Chris Miller, executive vice president of restaurant industry market research firm Sandelman & Associates, says Panda boasts a successful track record of making Asian cuisine accessible to the masses. For instance, the restaurant’s most popular entrée, Orange Chicken, merges two familiar, widely accepted tastes in one dish. Panda Express sells more than 65 million pounds of its Orange Chicken each year.

“Most people are looking for the safe adventure when they dine out, and that’s what Panda Express delivers time and again,” Miller says.

Miller also credits Panda Express with stretching its appeal beyond the core Asian demographic. According to Sandelman’s consumer tracking figures, the brand continues gaining a strong following among Asian, Hispanic, and Caucasian diners. “From leveraging lovable pandas in the name to the color schemes, Panda has created a concept that is approachable,” Miller says.

But Panda’s climb into the restaurant industry elite has not been without its hardships.

To grow into a national brand, the Cherngs needed to develop the systems and structures to operate more effectively, a recognition that prompted investments in areas such as supply chain management and information systems. More importantly, for a restaurant enterprise relying on corporate-owned stores, Panda needed to construct a positive working environment that would cultivate and nurture employees.

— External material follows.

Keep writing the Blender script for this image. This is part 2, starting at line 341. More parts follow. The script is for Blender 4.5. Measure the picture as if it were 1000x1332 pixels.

“We needed to have a culture of developing people so that workers could step up and become operators, as well as business people,” Peggy Cherng says.

To foster an engaged and loyal workforce, Panda paid its hourly staff at least 50 cents—and in some cases up to $1—above the minimum wage in each market. And well before the term Obamacare entered the nation’s consciousness, Panda Express offered health insurance to employees who worked more than 30 hours per week.

“We understand that happy associates equal happy customers,” Peggy Cherng says. The Cherngs’ restaurant group now employs more than 23,000 people.

The Panda way, Andrew Cherng says, is about continuous learning, leading a healthy lifestyle, developing other people, advancing oneself, and acknowledging others.

“We believe Panda is almost like a school in which we teach people to not only do a better job at work, but also to do a better job in their own lives,” he says.

Adds Thien Ho, Panda’s senior manager of corporate relations: “We’re here to sell Chinese food, but we’re also here for a greater cause.”

Just after the turn of the century, with the company’s sales hovering near $200 million, the Cherngs led Panda Express into new territory, aggressively pursuing end-cap and freestanding street stores that would extend the chain’s presence beyond its nontraditional outlets. In an effort to maximize visibility, the company landed sites that would accommodate freestanding dive-thru units, including out-lots at shopping centers anchored by well-trafficked retailers.